Task details:
State how many lines of the data contain the word "from", and write nothing besides the number.
━━━━━ Given data
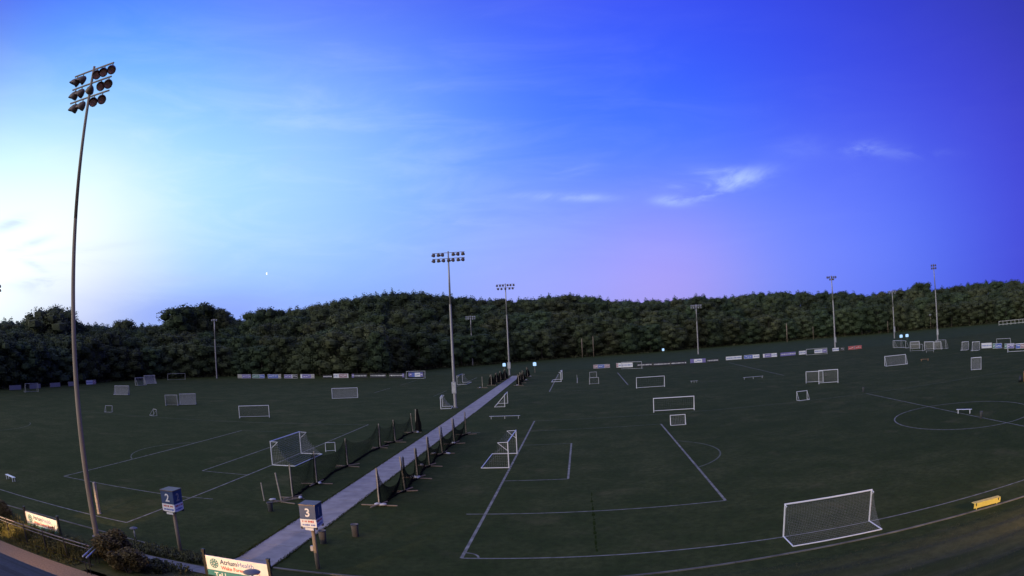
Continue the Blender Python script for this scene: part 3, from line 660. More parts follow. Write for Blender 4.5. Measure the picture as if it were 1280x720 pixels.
BN = [
 ((-119.3, 203.9), (-113.8, 204.0), 1.47, 'grey and violet-blue banner at the left end of the left row', ('w', [('g', 2), ('p', 3), ('p', 1)])),
 ((-113.2, 204.1), (-108.1, 204.1), 1.46, 'green and blue banner, second from the left in the left row', ('w', [('n', 3), ('b', 2)])),
 ((-106.6, 203.8), (-101.3, 203.8), 1.47, 'blue banner with pale right end, third from the left in the left row', ('w', [('b', 4), ('g', 1)])),
 ((-100.0, 203.7), (-94.7, 203.5), 1.4, 'pale banner with a dark right end, fourth in the left row', ('w', [('p', 3), ('w', .3), ('d', 2)])),
 ((-93.6, 203.6), (-88.2, 203.3), 1.46, 'violet-blue banner with a grey end, fifth in the left row', ('w', [('w', .5), ('p', 3), ('g', 1)])),
 ((-85.1, 203.6), (-81.9, 203.5), 1.15, 'short black banner with one white line of print in the left row', ('d', [('T', 1)])),
 ((-81.2, 203.5), (-75.8, 203.3), 1.5, 'white and violet banner between black ones in the left row', ('w', [('t', 1), ('w', .3), ('k', 2), ('w', .2)])),
 ((-74.5, 203.2), (-68.9, 202.4), 1.42, 'black banner with white print just right of the white and violet one', ('d', [('p', .7), ('T', 4)])),
 ((-67.7, 202.2), (-62.0, 201.1), 1.43, 'black banner with a wide white line of print, third from right in the left row', ('d', [('T', 1)])),
 ((-60.8, 200.9), (-55.5, 199.7), 1.46, 'black banner with white print next to the bright blue one', ('d', [('T', 4), ('p', .6)])),
 ((-54.6, 201.6), (-49.6, 200.8), 1.53, 'bright blue banner with a white centre at the right end of the left row', ('b', [('p', 1), ('b', .8), ('w', 1.6), ('p', .8)])),
 ((3.5, 208.3), (8.7, 208.0), 1.27, 'pink-ended banner with a bright blue centre, first right of the path', ('w', [('k', 1.3), ('b', 2), ('k', 1.6)])),
 ((10.7, 206.1), (15.7, 204.3), 1.51, 'white banner with blue print behind a goal frame, second right of the path', ('w', [('k', .6), ('t', 4), ('w', .2)])),
 ((17.1, 203.8), (21.7, 203.1), 1.15, 'black banner with one line of violet print, third right of the path', ('d', [('T', 1)])),
 ((22.0, 201.9), (27.1, 201.2), 1.15, 'black banner with one line of violet print, fourth right of the path', ('d', [('T', 1)])),
 ((27.3, 200.6), (32.0, 200.2), 1.2, 'black banner with one line of violet print, fifth right of the path', ('d', [('T', 5), ('T', .5)])),
 ((34.1, 204.2), (38.9, 203.2), 1.38, 'violet banner with a white blue-lettered centre in front of the short centre pole', ('p', [('p', 1), ('t', .1), ('w', 2.6), ('p', 1)])),
 ((39.4, 202.9), (43.0, 202.5), 1.05, 'small black banner with one thin white line right of the violet one', ('d', [('T', 1)])),
 ((46.3, 206.2), (51.5, 205.6), 1.2, 'white banner with blue print, leftmost of the group of pale ones', ('w', [('t', 4)])),
 ((52.2, 205.2), (57.2, 204.2), 1.27, 'banner blue on its left and white on its right', ('w', [('b', 3), ('w', .2), ('t', 2)])),
 ((58.4, 203.9), (63.0, 203.0), 1.3, 'white banner with a violet middle, right of the half-blue one', ('w', [('w', .4), ('p', 2), ('t', 1.5)])),
 ((64.2, 202.8), (69.5, 202.6), 1.22, 'dim violet banner with print left of the small white one', ('p', [('T', 4)])),
 ((70.7, 202.5), (73.5, 202.4), 1.28, 'small white banner with a dark mark left of the right light pole', ('w', [('t', 3), ('p', .6)])),
 ((76.2, 202.0), (80.6, 201.5), 1.32, 'blue and white banner behind a goal frame left of the right light pole', ('w', [('t', 2.2), ('p', 1.3)])),
 ((83.8, 204.0), (86.1, 203.6), 1.16, 'small pale cyan banner at the foot of the right light pole', ('w', [('t', 1)])),
 ((86.6, 203.0), (87.9, 202.9), 1.18, 'tiny dark banner right of the pale cyan one', ('g', [('d', 1)])),
 ((89.4, 202.7), (94.7, 202.6), 1.32, 'dark red and orange banner right of the right light pole', ('k', [('r', 1), ('k', .2), ('r', 1.2)])),
 ((107.2, 144.0), (108.9, 140.9), 1.46, 'white and violet banner, left one of the right-hand row', ('w', [('t', 1)])),
 ((107.5, 138.6), (109.0, 135.9), 1.37, 'blue-green banner, second of the right-hand row', ('w', [('n', .4), ('b', 1)])),
 ((107.8, 133.1), (109.2, 130.1), 1.35, 'banner with a violet print panel, third of the right-hand row', ('w', [('n', .3), ('p', 1)])),
 ((108.2, 128.2), (109.9, 124.8), 1.35, 'banner cut by the right edge of the picture, last of the right-hand row', ('w', [('b', .4), ('k', .6)])),
 ((-151.7, 116.9), (-151.6, 122.0), 1.4, 'pale grey banner, leftmost at the left wood edge', ('g', [('g', 1)])),
 ((-151.2, 125.6), (-151.2, 130.6), 1.42, 'grey banner, second from the left at the left wood edge', ('g', [('g', 1)])),
 ((-151.6, 135.5), (-151.5, 140.3), 1.38, 'plain grey banner, third from the left at the left wood edge', ('g', [('g', 1)])),
 ((-150.4, 143.3), (-149.9, 147.6), 1.46, 'grey banner partly hidden behind the tall near pole', ('g', [('g', 1)])),
 ((-151.0, 153.1), (-150.4, 157.6), 1.47, 'banner white on its left and brown on its right beside the tall near pole', ('w', [('t', 2), ('k', 1)])),
]
for b in BN: banner(*b)

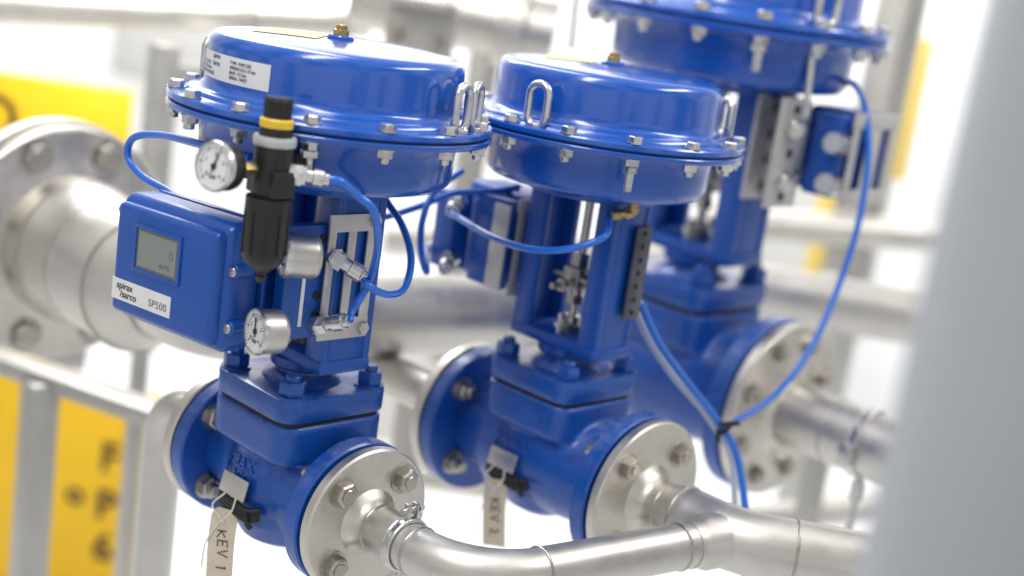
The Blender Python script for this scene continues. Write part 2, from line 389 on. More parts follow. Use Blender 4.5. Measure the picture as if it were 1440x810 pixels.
jx = jl+V((.012, 0, 0)); gd = (gl-jx).normalized()
pp = fillet([V((.085, 0, 0)), jx, jx+gd*.75], .09)
rr = [.0345]*2 + [.0355]*(len(pp)-2)
MB().tube([V((.03, 0, 0)), V((.045, 0, 0)), V((.068, 0, 0))]+pp, [.0275, .0275, .0345]+rr, 44).build('pipe_run', 'steel', t)
MB().tube([jl-kj*q for q in (.060, .046, .040, 0)], [.0256, .0256, .0300, .0300], 40).build('branch_collar', 'steel', t)
weld(t, (.045, 0, 0), (1, 0, 0), .0275); weld(t, (.070, 0, 0), (1, 0, 0), .0345)
weld(t, jx+gd*.060, gd, .0355); weld(t, jx+gd*.17, gd, .0355)
x3 = V3.x+H3*S3; fr3 = FR3*S3
t = empty('steel_pipe', (x3, V3.y, V3.z), 'stainless pipe with eight-bolt flange leaving the large rear valve', 'pipe')
steel_flange(t, .001, 0, fr3-.002, .046, 1, .020, 1)
for i in range(8):
    a = math.pi/8+math.pi/4*i
    share(me_fb, 'flange_bolt', t, align((.004, fr3*.78*math.cos(a), fr3*.78*math.sin(a)), (1, 0, 0), i*.8+.5))
MB().tube([(q, 0, 0) for q in (.03, .2, .7)], .046, 44).build('pipe_run', 'steel', t)
for q in (.040, .11): weld(t, (q, 0, 0), (1, 0, 0), .046)
h = MB(); px3 = x3+.16; hanger(h, (px3, V3.y, V3.z), (1, 0, 0), .046); h.cyl((px3, V3.y, -.13), (0, 0, 1), .006, .095, 14); h.cyl((px3, V3.y, -.075), (0, 0, 1), .011, .028, 6); h.box((px3, V3.y-.055, .0), (.02, .016, .03), bev=.002)
h.cyl((px3, V3.y, -.40), (0, 0, 1), .0035, .28, 10)
tag(h.build('pipe_clamp', 'zinc'), 'ring clamp with a short rod under the large rear valve outlet pipe', 'clamp')
for (vv, S, fr, hl, pr, nb, lab) in ((V((0, 0, 0)), 1, FR1, .116, .0245, 4, 'front left'), (V2, S2, FR2, H2, .028, 4, 'middle'), (V3, S3, FR3, H3, .046, 8, 'large rear')):
    x0 = vv.x-hl*S; fr = fr*S
    t = empty('steel_pipe', (x0, vv.y, vv.z), 'stainless inlet pipe and flange on the left side of the %s valve' % lab, 'pipe')
    steel_flange(t, -.001, 0, fr, pr, -1, .018)
    for i in range(nb):
        a = math.pi/nb+2*math.pi/nb*i
        share(me_fb, 'flange_bolt', t, align((-.001, fr*.74*math.cos(a), fr*.74*math.sin(a)), (-1, 0, 0), i*.8+.5))
    e = -.44-x0
    if lab == 'front left': MB().tube(fillet([(-.03, 0, 0), (-.14, 0, 0), (-.14, 0, -.5)], .05), pr, 32).build('pipe_run', 'steel', t)
    else: MB().tube([(-.03, 0, 0), (e, 0, 0)], pr, 32).build('pipe_run', 'steel', t)
# ------------------------------------------------------------------ gauges
def gauge(parent, c, n, r, depth, housing='steel', nd=70):
    A = align(c, n); n = V(n).normalized(); f = face_frame(V(c), n)
    mb = MB().lathe([(0, -depth), (r*.85, -depth), (r*.96, -depth+.003), (r, -depth+.006), (r, -.0015), (r*.90, -.0008), (0, .0003)], A, 48)
    g = mb.build('gauge', housing, parent)
    MB().lathe([(r*.99, -.003), (r*1.04, -.003), (r*1.055, .0005), (r*1.02, .003), (r*.965, .003), (r*.95, .0004)], A, 48).build('rim', 'zinc', g)
    MB().lathe([(0, .0012), (r*.95, .0012), (r*.95, .0008), (0, .0008)], A, 48).build('dial_face', 'dial', g)
    mb = MB()
    for i in range(27):
        a = R(225-270*i/26); l = r*(.18 if i % 5 == 0 else .09); w = r*(.045 if i % 5 == 0 else .022)
        mb.box((0, 0, 0), (l, w, .0003), f @ Matrix.Rotation(a, 4, 'Z') @ Matrix.Translation((r*.76, 0, .0016)))
    mb.build('dial_scale', 'ink', g)
    mb = MB(); mb.box((r*.2, 0, 0), (r*.90, r*.07, .0005), f @ Matrix.Translation((0, 0, .0024)) @ Matrix.Rotation(R(nd), 4, 'Z')); mb.cyl(V(c)+n*.0015, n, r*.13, .0015, 16)
    mb.build('needle', 'ink', g)
    text('bar', r*.34, f @ Matrix.Translation((0, -r*.42, .0015)), 'ink', g, 'dial_print', .0001)
    for k in range(5):
        a = R(225-67.5*k); text(str(k), r*.27, f @ Matrix.Translation((r*.52*math.cos(a), r*.52*math.sin(a), .0015)), 'ink', g, 'dial_print', .0001)
    return g
def fitting(mb, p, d, L=.03, r=.0075):
    d = V(d).normalized(); p = V(p)
    mb.cyl(p, d, r*1.15, L*.3, 6); mb.cyl(p+d*L*.29, d, r*.8, L*.23, 20, .0005); mb.cyl(p+d*L*.5, d, r, L*.35, 20, .0008); mb.cyl(p+d*L*.83, d, r*.75, L*.17, 20, .0005)
    return p+d*L
# ------------------------------------------------------------------ positioner on first valve
X0, X1, Y0, Y1, Z0, Z1 = -.106, .055, -.150, -.045, .168, .297
pc = V(((X0+X1)/2, (Y0+Y1)/2, Z0))
t = empty('valve_positioner', pc, 'blue electronic positioner box with small grey display beside the front left valve', 'positioner')
q = lambda *a: V(a)-pc
pv = q(X1, Y0, 0)
RM = Matrix.Translation(pv) @ Matrix.Rotation(R(10), 4, 'Z') @ Matrix.Translation(-pv)
def rm(o): o.matrix_local = RM; return o
CX = (X0+X1)/2; CZ = (Z0+Z1)/2
rm(MB().box(q(CX, Y0+.030, CZ), (X1-X0, .046, Z1-Z0), bev=.013, seg=5).build('cover', 'bluep', t))
mb = MB(); mb.box(q(CX+.004, Y0+.073, CZ), (X1-X0-.018, .040, Z1-Z0-.018), bev=.007, seg=3)
mb.box(q(CX+.002, Y0+.0555, CZ), (X1-X0-.002, .006, Z1-Z0-.002), bev=.002)
rm(mb.build('housing', 'bluep', t))
mb = MB(); mb.box(q(CX, Y0+.007, CZ), (X1-X0-.016, .020, Z1-Z0-.016), bev=.007, seg=4); rm(mb.build('front_panel', 'bluep', t))
for (sx, z) in ((X0, Z1-.02), (X0, Z0+.022), (X1, Z1-.045), (X1, Z0+.028)):
    mb = MB(); mb.cyl(q(sx, Y0+.034, z), (0, -1, 0), .007, .022, 24, .001); rm(mb.build('cover_lug', 'bluep', t))
    mb = MB(); mb.cyl(q(sx, Y0+.0125, z), (0, -1, 0), .005, .003, 20, .0005); rm(mb.build('cover_screw', 'zinc', t))
fx, fz = (-.064, -.004), (.2290, .2700)
fy = Y0-.003
mb = MB(); cx, cz = sum(fx)/2, sum(fz)/2; w, hh = fx[1]-fx[0], fz[1]-fz[0]
for (dx, dz, sx, sz) in ((0, hh/2+.002, w+.008, .004), (0, -hh/2-.002, w+.008, .004)):
    mb.box(q(cx+dx, fy-.0008, cz+dz), (sx, .0026, sz), bev=.0006)
for dx in (w/2+.002, -w/2-.002): mb.box(q(cx+dx, fy-.0008, cz), (.004, .0022, hh+.004), bev=.0006)
rm(mb.build('display_frame', 'bluep', t))
dsp = rm(MB().box(q(cx, fy, cz), (w, .0012, hh)).build('display', 'lcd', t))
MB().box(q(cx, fy-.0005, cz), (w-.006, .0008, hh-.006)).build('display_window', 'lcdw', dsp)
text('0', .0125, face_frame(q(cx+.020, fy-.0011, cz+.002), (0, -1, 0)), 'faint', dsp, 'display_digit', .0001, bold=-.0002)
text('AUTO', .006, face_frame(q(cx+.012, fy-.0011, cz-.011), (0, -1, 0)), 'faint', dsp, 'display_digit', .0001)
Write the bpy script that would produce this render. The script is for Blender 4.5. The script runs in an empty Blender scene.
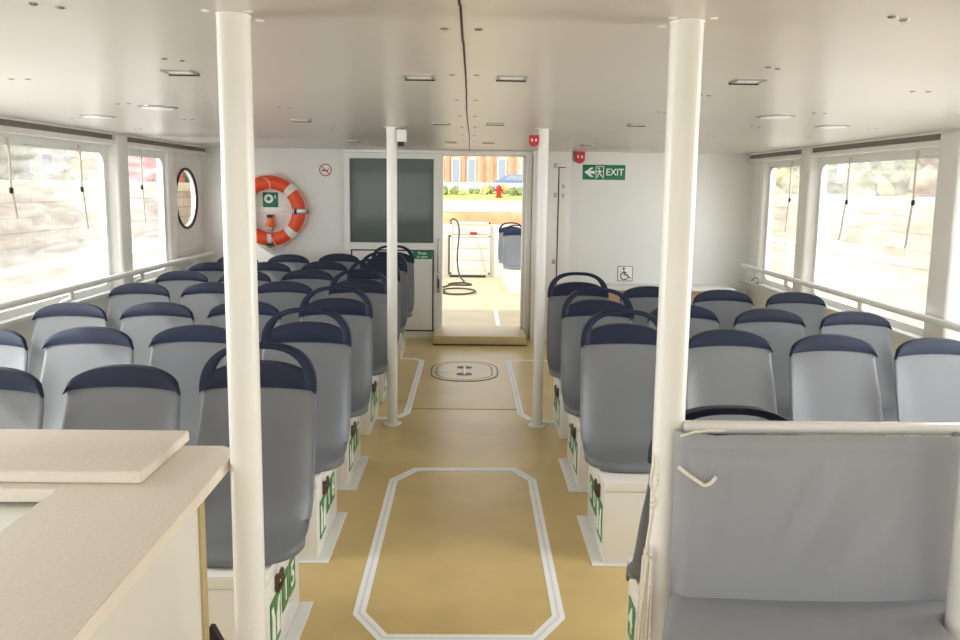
━━━━━━━━━━
Response:
7